Material provided:
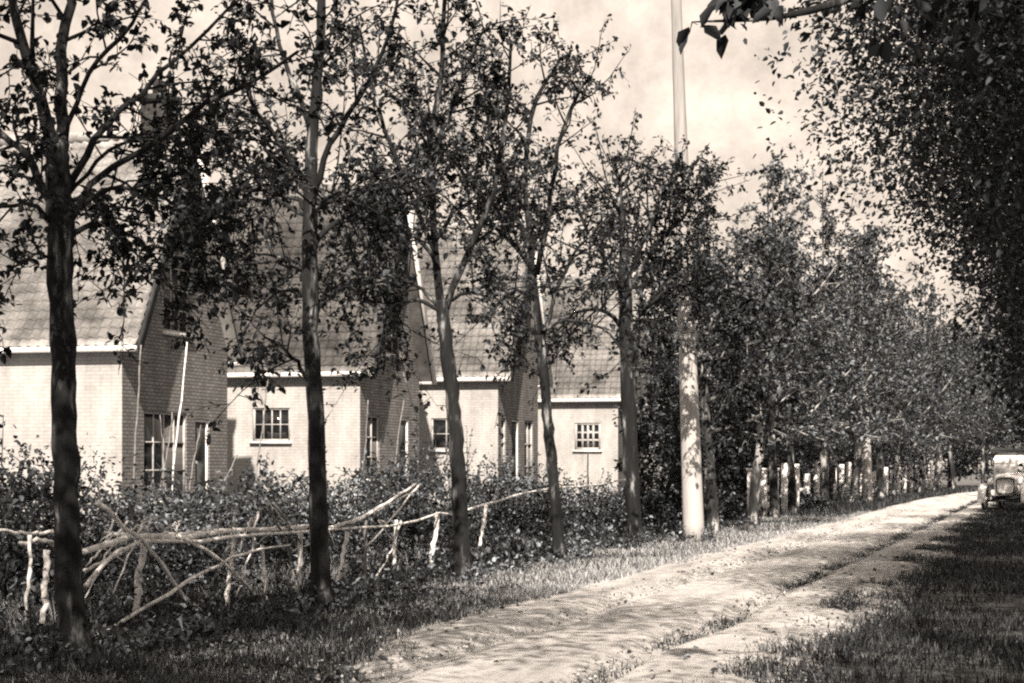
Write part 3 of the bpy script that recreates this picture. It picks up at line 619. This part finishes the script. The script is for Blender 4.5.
# ------------------------------------------------------------------ white gate and post fence further along
X0 = -8.2
root = empty('white_gate', (X0, 56.5, 0), 'white painted rail gate between square posts, just beyond the thick pale pole', 'gate')
for y in (0, 2.6, 5.2):
    g = MB(); g.box((-.09, y - .09, -.1), (.09, y + .09, 1.5)); g.box((-.12, y - .12, 1.502), (.12, y + .12, 1.57)); g.build('post', M_WHITE, root)
for y in (.13, 2.73):
    for z in (.45, .95):
        g = MB(); g.box((-.045, y, z - .09), (.045, y + 2.34, z + .09)); g.build('rail', M_WHITE, root)
root = empty('post_fence', (X0, 64, 0), 'white post and rail fence running beside the far trees to the lane end', 'fence')
yy = 0; k = 0
while yy < 66:
    bx_ = float(bend(64 + yy)); hgt = 1.35 + .5 * rng.random()
    g = MB(); g.box((-.1 + bx_, yy - .1, -.1), (.1 + bx_, yy + .1, hgt)); g.build('post', M_WHITE, root)
    if yy < 63 and k % 3 != 2:
        g = MB()
        q0, q1 = bx_, float(bend(64 + yy + 3))
        g.add([(a + q, yy + (.1 if q == q0 and i < 4 else 2.9), z) for i, (q, a, z) in enumerate(((q0, -.03, .75), (q0, .03, .75), (q0, .03, .88), (q0, -.03, .88), (q1, -.03, .75), (q1, .03, .75), (q1, .03, .88), (q1, -.03, .88)))],
              [(0, 1, 2, 3), (7, 6, 5, 4), (0, 4, 5, 1), (1, 5, 6, 2), (2, 6, 7, 3), (3, 7, 4, 0)]); g.build('rail', M_WHITE, root)
    yy += 3; k += 1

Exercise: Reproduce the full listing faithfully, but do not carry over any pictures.

Complete output:
Write part 3 of the bpy script that recreates this picture. It picks up at line 619. This part finishes the script. The script is for Blender 4.5.
# ------------------------------------------------------------------ white gate and post fence further along
X0 = -8.2
root = empty('white_gate', (X0, 56.5, 0), 'white painted rail gate between square posts, just beyond the thick pale pole', 'gate')
for y in (0, 2.6, 5.2):
    g = MB(); g.box((-.09, y - .09, -.1), (.09, y + .09, 1.5)); g.box((-.12, y - .12, 1.502), (.12, y + .12, 1.57)); g.build('post', M_WHITE, root)
for y in (.13, 2.73):
    for z in (.45, .95):
        g = MB(); g.box((-.045, y, z - .09), (.045, y + 2.34, z + .09)); g.build('rail', M_WHITE, root)
root = empty('post_fence', (X0, 64, 0), 'white post and rail fence running beside the far trees to the lane end', 'fence')
yy = 0; k = 0
while yy < 66:
    bx_ = float(bend(64 + yy)); hgt = 1.35 + .5 * rng.random()
    g = MB(); g.box((-.1 + bx_, yy - .1, -.1), (.1 + bx_, yy + .1, hgt)); g.build('post', M_WHITE, root)
    if yy < 63 and k % 3 != 2:
        g = MB()
        q0, q1 = bx_, float(bend(64 + yy + 3))
        g.add([(a + q, yy + (.1 if q == q0 and i < 4 else 2.9), z) for i, (q, a, z) in enumerate(((q0, -.03, .75), (q0, .03, .75), (q0, .03, .88), (q0, -.03, .88), (q1, -.03, .75), (q1, .03, .75), (q1, .03, .88), (q1, -.03, .88)))],
              [(0, 1, 2, 3), (7, 6, 5, 4), (0, 4, 5, 1), (1, 5, 6, 2), (2, 6, 7, 3), (3, 7, 4, 0)]); g.build('rail', M_WHITE, root)
    yy += 3; k += 1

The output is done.